* _Material_:
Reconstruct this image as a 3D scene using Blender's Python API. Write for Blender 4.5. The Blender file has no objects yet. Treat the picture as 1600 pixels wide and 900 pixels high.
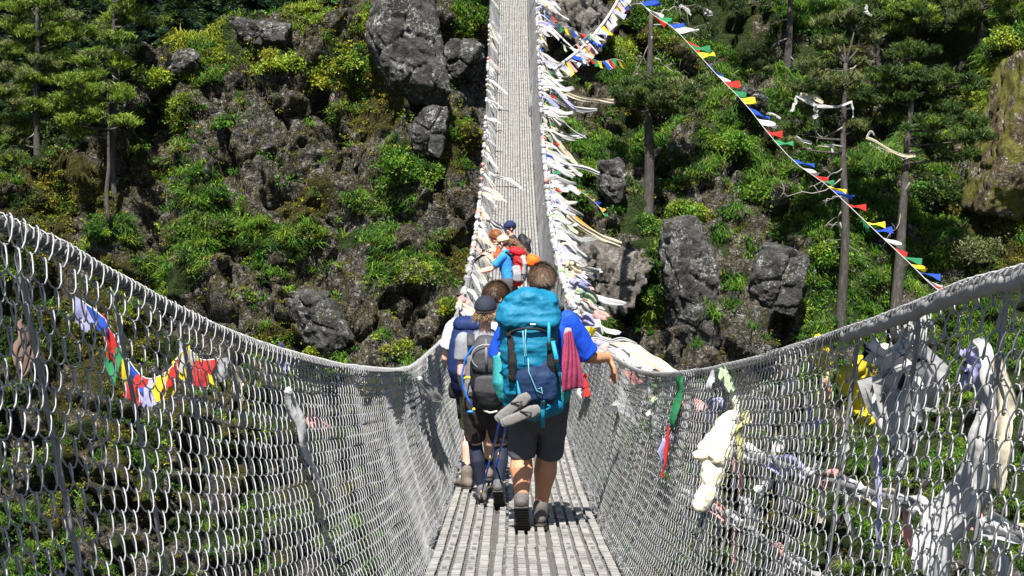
import bpy, math, random
import numpy as np
from mathutils import Vector, Matrix
rng = np.random.default_rng(7); random.seed(7)
SC = bpy.context.scene; COL = SC.collection
F = 2200.0; TH = math.atan(250/2200); CT, ST = math.cos(TH), math.sin(TH)
def P(px, py, D):
    u = (450-py)/F
    return np.array([(px-800)/F*D, D*(CT+u*ST), D*(-ST+u*CT)])
def proj(V):
    V = np.asarray(V, float)
    D = V[...,1]*CT - V[...,2]*ST; u = V[...,1]*ST + V[...,2]*CT
    return 800+F*V[...,0]/D, 450-F*u/D, D
# ---------------------------------------------------------------- mesh helpers
class MB:
    def __init__(s): s.V=[]; s.Q=[]; s.T=[]; s.C=[]; s.n=0; s.mi={}; s.QM=[]; s.TM=[]
    def add(s, V, Q=None, T=None, C=None, m=0):
        V = np.asarray(V, float).reshape(-1,3); s.V.append(V)
        if Q is not None and len(Q): s.Q.append(np.asarray(Q,int).reshape(-1,4)+s.n); s.QM.append(np.full(len(s.Q[-1]),m))
        if T is not None and len(T): s.T.append(np.asarray(T,int).reshape(-1,3)+s.n); s.TM.append(np.full(len(s.T[-1]),m))
        if C is not None:
            C = np.asarray(C,float); 
            if C.ndim==1: C = np.tile(C,(len(V),1))
            s.C.append(C)
        s.n += len(V); return s
    def mesh(s, name, mats, smooth=True, off=None, attrs=None):
        V = np.concatenate(s.V)
        if off is not None: V = V - np.asarray(off)
        me = bpy.data.meshes.new(name)
        Q = np.concatenate(s.Q) if s.Q else np.zeros((0,4),int); T = np.concatenate(s.T) if s.T else np.zeros((0,3),int)
        loops = np.concatenate([Q.ravel(), T.ravel()]).astype(np.int32)
        nq, nt = len(Q), len(T)
        starts = np.concatenate([np.arange(nq)*4, nq*4+np.arange(nt)*3]).astype(np.int32)
        me.vertices.add(len(V)); me.vertices.foreach_set('co', V.astype(np.float32).ravel())
        me.loops.add(len(loops)); me.loops.foreach_set('vertex_index', loops)
        me.polygons.add(nq+nt); me.polygons.foreach_set('loop_start', starts)
        me.polygons.foreach_set('loop_total', np.concatenate([np.full(nq,4),np.full(nt,3)]).astype(np.int32))
        mi = np.concatenate(s.QM+s.TM).astype(np.int32) if (s.QM or s.TM) else np.zeros(0,np.int32)
        for m in (mats if isinstance(mats,(list,tuple)) else [mats]): me.materials.append(m)
        me.polygons.foreach_set('material_index', mi)
        me.polygons.foreach_set('use_smooth', np.full(nq+nt, smooth))
        if s.C:
            C = np.concatenate(s.C)
            a = me.attributes.new('Col','FLOAT_COLOR','POINT')
            a.data.foreach_set('color', np.hstack([C, np.ones((len(C),1))]).astype(np.float32).ravel())
        if attrs:
            for k,v in attrs.items():
                a = me.attributes.new(k,'FLOAT','POINT'); a.data.foreach_set('value', np.asarray(v,np.float32))
        me.update(calc_edges=True); me.validate()
        return me
    def obj(s, name, mats, parent=None, smooth=True, attrs=None, local=False):
        off = None
        if parent is not None and not local: off = parent_loc(parent)
        o = bpy.data.objects.new(name, s.mesh(name, mats, smooth, off, attrs)); COL.objects.link(o)
        if parent is not None: o.parent = parent
        return o
def parent_loc(p):
    l = np.array(p.location)
    while p.parent is not None: p = p.parent; l = l+np.array(p.location)
    return l
def tag(o, label=None, cat=None, group=None, kind=None):
    if label: o['label']=label
    if cat: o['category']=cat
    if group: o['group']=group
    if kind: o['kind']=kind
    return o
def empty(name, loc, label, cat, group=None):
    o = bpy.data.objects.new(name, None); COL.objects.link(o); o.location = tuple(float(v) for v in loc)
    o.empty_display_size=.1
    return tag(o,label,cat,group)
def norm(v): v=np.asarray(v,float); return v/(np.linalg.norm(v,axis=-1,keepdims=True)+1e-12)
def tube(pts, rad, n=6, caps=True):
    pts=np.asarray(pts,float); k=len(pts); rad=np.broadcast_to(np.asarray(rad,float),(k,))
    t=np.gradient(pts,axis=0); t=norm(t)
    ref=np.array([0,0,1.]) if abs(t[0][2])<.9 else np.array([1.,0,0])
    rings=[]; a=norm(np.cross(t[0],ref))
    for i in range(k):
        a=a-t[i]*np.dot(a,t[i]); a=norm(a); b=np.cross(t[i],a)
        an=np.arange(n)*2*math.pi/n
        rings.append(pts[i]+rad[i]*(np.cos(an)[:,None]*a+np.sin(an)[:,None]*b))
    V=np.concatenate(rings); Q=[];T=[]
    for i in range(k-1):
        for j in range(n):
            Q.append((i*n+j,i*n+(j+1)%n,(i+1)*n+(j+1)%n,(i+1)*n+j))
    if caps:
        V=np.vstack([V,pts[0],pts[-1]])
        for j in range(n):
            T.append((k*n,(j+1)%n,j)); T.append((k*n+1,(k-1)*n+j,(k-1)*n+(j+1)%n))
    return V,Q,T
BQ=np.array([(0,1,3,2),(4,6,7,5),(0,4,5,1),(2,3,7,6),(0,2,6,4),(1,5,7,3)])
def boxes(c, ax, ay, az):
    """vectorised boxes: centres c (N,3), half axes vectors (N,3)"""
    N=len(c); V=np.zeros((N,8,3)); k=0
    for i in (-1,1):
        for j in (-1,1):
            for l in (-1,1):
                V[:,k]=c+i*ax+j*ay+l*az; k+=1
    Q=(BQ[None]+np.arange(N)[:,None,None]*8).reshape(-1,4)
    return V.reshape(-1,3),Q
def segs(A,B,r,n=3):
    """vectorised straight tubes A->B (N,3)"""
    N=len(A); t=norm(B-A); ref=np.where(np.abs(t[:,2:3])<.8,np.array([[0,0,1.]]),np.array([[1.,0,0]]))
    a=norm(np.cross(t,ref)); b=np.cross(t,a); r=np.broadcast_to(r,(N,))[:,None]
    V=np.zeros((N,2*n,3))
    for j in range(n):
        o=r*(math.cos(2*math.pi*j/n)*a+math.sin(2*math.pi*j/n)*b)
        V[:,j]=A+o; V[:,n+j]=B+o
    q=np.array([(j,(j+1)%n,n+(j+1)%n,n+j) for j in range(n)])
    return V.reshape(-1,3),(q[None]+np.arange(N)[:,None,None]*2*n).reshape(-1,4)
# ---------------------------------------------------------------- numpy noise
def _h(ix,iy,iz,seed):
    h=(ix.astype(np.int64)*374761393+iy.astype(np.int64)*668265263+iz.astype(np.int64)*2147483647+seed*1274126177)&0xffffffff
    h=((h^(h>>13))*1274126177)&0xffffffff; h=((h^(h>>16))*2246822519)&0xffffffff; h=h^(h>>15)
    return (h&0xffffff)/16777215.0
def vnoise(p,seed=0):
    p=np.asarray(p,float); i=np.floor(p); f=p-i; f=f*f*f*(f*(f*6-15)+10); i=i.astype(np.int64); r=0
    for a in (0,1):
        for b in (0,1):
            for c in (0,1):
                w=(f[...,0] if a else 1-f[...,0])*(f[...,1] if b else 1-f[...,1])*(f[...,2] if c else 1-f[...,2])
                r=r+w*_h(i[...,0]+a,i[...,1]+b,i[...,2]+c,seed)
    return r*2-1
def fbm(p,oct=4,seed=0,ridged=False):
    r=0;a=1;s=0;p=np.asarray(p,float)
    for k in range(oct):
        v=vnoise(p,seed+k)
        if ridged: v=1-2*np.abs(v)
        r=r+a*v; s+=a; a*=.5; p=p*2.03+17.1
    return r/s
def voro(p,seed=0):
    p=np.asarray(p,float); i=np.floor(p).astype(np.int64); best=np.full(p.shape[:-1],9.); b2=best.copy(); cr=np.zeros(p.shape[:-1])
    gx=np.zeros(p.shape)
    for a in (-1,0,1):
        for b in (-1,0,1):
            for c in (-1,0,1):
                ix,iy,iz=i[...,0]+a,i[...,1]+b,i[...,2]+c
                q=np.stack([ix+_h(ix,iy,iz,seed),iy+_h(ix,iy,iz,seed+1),iz+_h(ix,iy,iz,seed+2)],-1)
                d=np.linalg.norm(q-p,axis=-1); r=_h(ix,iy,iz,seed+3)
                m=d<best; b2=np.where(m,best,np.minimum(b2,d)); cr=np.where(m,r,cr); best=np.where(m,d,best)
                gx=np.where(m[...,None],p-q,gx)
    return best,b2,cr,gx
# ---------------------------------------------------------------- materials
def newmat(name):
    m=bpy.data.materials.new(name); m.use_nodes=True; nt=m.node_tree; nt.nodes.clear(); return m,nt
class NT:
    def __init__(s,nt): s.nt=nt
    def n(s,t,**k):
        x=s.nt.nodes.new(t)
        for a,b in k.items():
            if a.startswith('i_'):
                key=a[2:]; key=int(key) if key.isdigit() else key.replace('_',' ')
                if hasattr(b,'is_output') or isinstance(b,bpy.types.NodeSocket): s.nt.links.new(b,x.inputs[key])
                else: x.inputs[key].default_value=b
            else: setattr(x,a,b)
        return x
    def ramp(s,fac,stops,interp='LINEAR'):
        r=s.n('ShaderNodeValToRGB'); s.nt.links.new(fac,r.inputs[0]); cr=r.color_ramp; cr.interpolation=interp
        while len(cr.elements)<len(stops): cr.elements.new(.5)
        for e,(p,c) in zip(cr.elements,stops):
            e.position=p; e.color=(*c,1) if len(c)==3 else c
        return r.outputs[0]
    def mix(s,fac,a,b,bt='MIX'):
        x=s.nt.nodes.new('ShaderNodeMix'); x.data_type='RGBA'; x.blend_type=bt
        for i,v in ((0,fac),(6,a),(7,b)):
            if isinstance(v,bpy.types.NodeSocket): s.nt.links.new(v,x.inputs[i])
            else: x.inputs[i].default_value=v if i==0 else ((*v,1) if len(v)==3 else v)
        return x.outputs[2]
    def math(s,op,a,b=0.):
        x=s.nt.nodes.new('ShaderNodeMath'); x.operation=op
        for i,v in ((0,a),(1,b)):
            if isinstance(v,bpy.types.NodeSocket): s.nt.links.new(v,x.inputs[i])
            else: x.inputs[i].default_value=v
        return x.outputs[0]
    def noise(s,scale,detail=4,rough=.6,vec=None,dist=0.):
        x=s.n('ShaderNodeTexNoise'); x.inputs['Scale'].default_value=scale; x.inputs['Detail'].default_value=detail
        x.inputs['Roughness'].default_value=rough; x.inputs['Distortion'].default_value=dist
        if vec is None: vec=s.coord()
        s.nt.links.new(vec,x.inputs['Vector']); return x.outputs['Fac']
    def coord(s):
        if not hasattr(s,'_c'): s._c=s.n('ShaderNodeTexCoord').outputs['Object']
        return s._c
    def out(s,sh):
        o=s.n('ShaderNodeOutputMaterial'); s.nt.links.new(sh,o.inputs[0])
    def bump(s,h,strength=.5,dist=.02):
        b=s.n('ShaderNodeBump'); b.inputs['Strength'].default_value=strength; b.inputs['Distance'].default_value=dist
        s.nt.links.new(h,b.inputs['Height']); return b.outputs[0]
    def pbsdf(s,col,rough=.7,metal=0.,nrm=None,spec=None):
        p=s.n('ShaderNodeBsdfPrincipled')
        for k,v in (('Base Color',col),('Roughness',rough),('Metallic',metal)):
            if isinstance(v,bpy.types.NodeSocket): s.nt.links.new(v,p.inputs[k])
            else: p.inputs[k].default_value=(*v,1) if k=='Base Color' and len(v)==3 else v
        if nrm is not None: s.nt.links.new(nrm,p.inputs['Normal'])
        if spec is not None: p.inputs['Specular IOR Level'].default_value=spec
        return p.outputs[0]
_MC={}
def fabric(name,col,rough=.8,var=.25,scale=14,bump=.35,sheen=None):
    """cloth with soft folds"""
    if name in _MC: return _MC[name]
    m,nt=newmat(name); N=NT(nt)
    n1=N.noise(scale,4,.6,dist=.6); n2=N.noise(scale*9,2,.5)
    c=N.mix(N.math('MULTIPLY',n1,1.0),tuple(x*(1-var) for x in col),tuple(min(1,x*(1+var)) for x in col))
    h=N.math('ADD',n1,N.math('MULTIPLY',n2,.12))
    N.out(N.pbsdf(c,rough,0,N.bump(h,bump,.02),.25)); _MC[name]=m; return m
def plain(name,col,rough=.5,metal=0.,var=.12,scale=30,bump=.1):
    if name in _MC: return _MC[name]
    m,nt=newmat(name); N=NT(nt)
    n1=N.noise(scale,4,.6)
    c=N.mix(n1,tuple(x*(1-var) for x in col),tuple(min(1,x*(1+var)) for x in col))
    N.out(N.pbsdf(c,rough,metal,N.bump(n1,bump,.005))); _MC[name]=m; return m
def leafmat(name,tr=.3,rough=.55):
    m,nt=newmat(name); N=NT(nt)
    a=N.n('ShaderNodeAttribute',attribute_name='Col').outputs['Color']
    p=N.pbsdf(a,rough,0,None,.3)
    t=N.n('ShaderNodeBsdfTranslucent'); nt.links.new(N.mix(1.,a,(1.0,1.25,.55),'MULTIPLY'),t.inputs[0])
    x=N.n('ShaderNodeMixShader'); x.inputs[0].default_value=tr; nt.links.new(p,x.inputs[1]); nt.links.new(t.outputs[0],x.inputs[2])
    N.out(x.outputs[0]); return m
def clothmat(name,tr=.25):
    """thin cloth, colour from the mesh's own dye attribute"""
    m,nt=newmat(name); N=NT(nt)
    a=N.n('ShaderNodeAttribute',attribute_name='Col').outputs['Color']
    n1=N.noise(9,3,.6); c=N.mix(1.,a,N.ramp(n1,[(0.3,(.72,.72,.72)),(.7,(1,1,1))]),'MULTIPLY')
    p=N.pbsdf(c,.85,0,N.bump(n1,.5,.03),.2)
    t=N.n('ShaderNodeBsdfTranslucent'); nt.links.new(c,t.inputs[0])
    x=N.n('ShaderNodeMixShader'); x.inputs[0].default_value=tr; nt.links.new(p,x.inputs[1]); nt.links.new(t.outputs[0],x.inputs[2])
    N.out(x.outputs[0]); return m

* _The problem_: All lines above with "scene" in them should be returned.

* _Result for this exercise_:
Reconstruct this image as a 3D scene using Blender's Python API. Write for Blender 4.5. The Blender file has no objects yet. Treat the picture as 1600 pixels wide and 900 pixels high.
SC = bpy.context.scene; COL = SC.collection